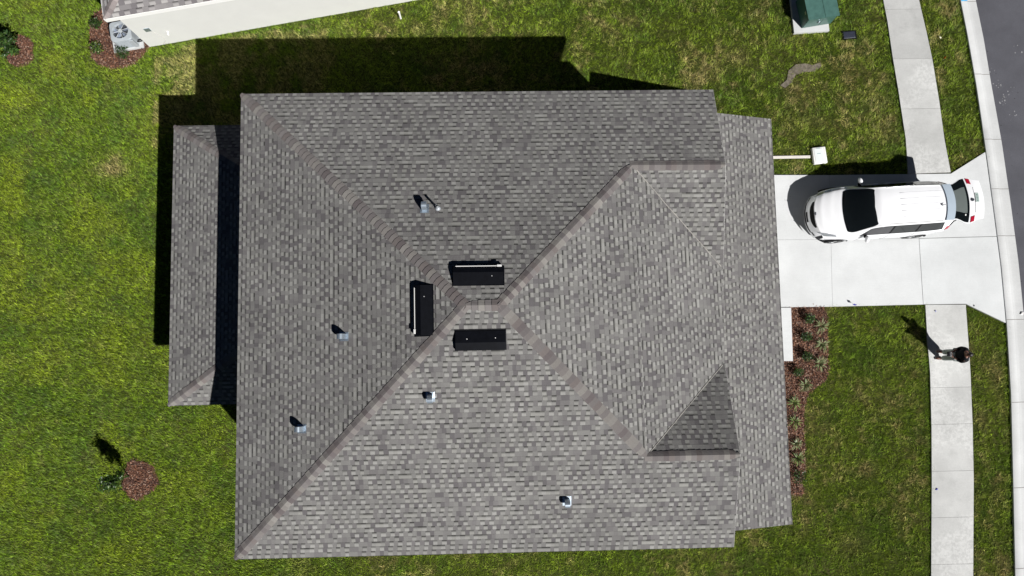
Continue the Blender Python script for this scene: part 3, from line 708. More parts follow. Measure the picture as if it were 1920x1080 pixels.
for nm, poly in beds:
    o = MB().prism(poly, -.05, .012).build(nm, M_mulch); tag(o, kind='structure')
    xs_ = [p[0] for p in poly]; ys_ = [p[1] for p in poly]; area = (max(xs_) - min(xs_)) * (max(ys_) - min(ys_)); k = int(area * 1500)
    x = rng.uniform(min(xs_) - .1, max(xs_) + .1, k); y = rng.uniform(min(ys_) - .1, max(ys_) + .1, k)
    jx = x + rng.normal(0, .035, k); jy = y + rng.normal(0, .035, k)
    msk = in_poly(jx, jy, poly)
    if nm and poly is bedC:
        d = np.array([nd.x, nd.y]); qx = x - NC.x; qy = y - NC.y; uu = qx * nd.x + qy * nd.y; vv = qx * nn.x + qy * nn.y; msk &= ~((uu > -.02) & (vv > -.02)); msk &= ~in_poly(x, y, ac_pad_poly)
    if poly is bedD: msk &= ~in_poly(x, y, slab_poly); msk &= x > fx
    x, y = x[msk], y[msk]; k = len(x)
    L = rng.uniform(.03, .075, k); W = rng.uniform(.008, .02, k); a = rng.uniform(0, 6.28, k); ti = rng.normal(0, .35, k); ro = rng.normal(0, .5, k); z = rng.uniform(.015, .055, k)
    dx, dy = np.cos(a), np.sin(a)
    ax = np.stack([dx * np.cos(ti), dy * np.cos(ti), np.sin(ti)], 1) * L[:, None] / 2
    bx = np.stack([-dy * np.cos(ro), dx * np.cos(ro), np.sin(ro)], 1) * W[:, None]
    c = np.stack([x, y, z], 1)
    chips_co.append(np.stack([c - ax - bx, c + ax - bx * .6, c + ax + bx, c - ax + bx * .7], 1).reshape(-1, 3)); chips_c.append(CH[rng.integers(0, len(CH), k)] * rng.uniform(.7, 1.25, (k, 1)))
o = np_mesh('bark_chips', np.concatenate(chips_co), 4, M_chip, np.concatenate(chips_c), True); tag(o, 'reddish brown bark chips covering the planting beds', 'mulch', kind='stuff')
# bare dirt patch
dp = g((1463, 160), (1475, 150), (1478, 133), (1492, 121), (1510, 119), (1524, 122), (1538, 117), (1541, 124), (1528, 134), (1510, 135), (1492, 140), (1484, 155), (1472, 165))
o = MB().prism(dp, -.05, .014).build('dirt_patch', M_dirt); tag(o, kind='structure')

# ------------------------------------------------------------------ grass
def vnoise(x, y, seed):
    r = np.random.default_rng(seed); T = r.random((256, 256)); xi = np.floor(x).astype(int); yi = np.floor(y).astype(int); fx_ = x - xi; fy_ = y - yi
    fx_ = fx_ * fx_ * (3 - 2 * fx_); fy_ = fy_ * fy_ * (3 - 2 * fy_)
    a = T[xi & 255, yi & 255]; b = T[(xi + 1) & 255, yi & 255]; c = T[xi & 255, (yi + 1) & 255]; d = T[(xi + 1) & 255, (yi + 1) & 255]
    return (a * (1 - fx_) + b * fx_) * (1 - fy_) + (c * (1 - fx_) + d * fx_) * fy_
def fbm(x, y, s, seed, oct=4):
    t = 0; amp = .5; tot = 0
    for o_ in range(oct): t = t + amp * vnoise(x * s + 37.1 * o_, y * s + 11.3 * o_, seed + o_); tot += amp; amp *= .55; s *= 2.1
    return t / tot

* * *

PROBLEM STATEMENT
From the opening line of the listing above through the line bearing "o = MB().prism(dp, -.05, .014).build('dirt_patch', M_dirt);", repeat each line exactly. Drop every picture.

OUTPUT
Continue the Blender Python script for this scene: part 3, from line 708. More parts follow. Measure the picture as if it were 1920x1080 pixels.
for nm, poly in beds:
    o = MB().prism(poly, -.05, .012).build(nm, M_mulch); tag(o, kind='structure')
    xs_ = [p[0] for p in poly]; ys_ = [p[1] for p in poly]; area = (max(xs_) - min(xs_)) * (max(ys_) - min(ys_)); k = int(area * 1500)
    x = rng.uniform(min(xs_) - .1, max(xs_) + .1, k); y = rng.uniform(min(ys_) - .1, max(ys_) + .1, k)
    jx = x + rng.normal(0, .035, k); jy = y + rng.normal(0, .035, k)
    msk = in_poly(jx, jy, poly)
    if nm and poly is bedC:
        d = np.array([nd.x, nd.y]); qx = x - NC.x; qy = y - NC.y; uu = qx * nd.x + qy * nd.y; vv = qx * nn.x + qy * nn.y; msk &= ~((uu > -.02) & (vv > -.02)); msk &= ~in_poly(x, y, ac_pad_poly)
    if poly is bedD: msk &= ~in_poly(x, y, slab_poly); msk &= x > fx
    x, y = x[msk], y[msk]; k = len(x)
    L = rng.uniform(.03, .075, k); W = rng.uniform(.008, .02, k); a = rng.uniform(0, 6.28, k); ti = rng.normal(0, .35, k); ro = rng.normal(0, .5, k); z = rng.uniform(.015, .055, k)
    dx, dy = np.cos(a), np.sin(a)
    ax = np.stack([dx * np.cos(ti), dy * np.cos(ti), np.sin(ti)], 1) * L[:, None] / 2
    bx = np.stack([-dy * np.cos(ro), dx * np.cos(ro), np.sin(ro)], 1) * W[:, None]
    c = np.stack([x, y, z], 1)
    chips_co.append(np.stack([c - ax - bx, c + ax - bx * .6, c + ax + bx, c - ax + bx * .7], 1).reshape(-1, 3)); chips_c.append(CH[rng.integers(0, len(CH), k)] * rng.uniform(.7, 1.25, (k, 1)))
o = np_mesh('bark_chips', np.concatenate(chips_co), 4, M_chip, np.concatenate(chips_c), True); tag(o, 'reddish brown bark chips covering the planting beds', 'mulch', kind='stuff')
# bare dirt patch
dp = g((1463, 160), (1475, 150), (1478, 133), (1492, 121), (1510, 119), (1524, 122), (1538, 117), (1541, 124), (1528, 134), (1510, 135), (1492, 140), (1484, 155), (1472, 165))
o = MB().prism(dp, -.05, .014).build('dirt_patch', M_dirt); tag(o, kind='structure')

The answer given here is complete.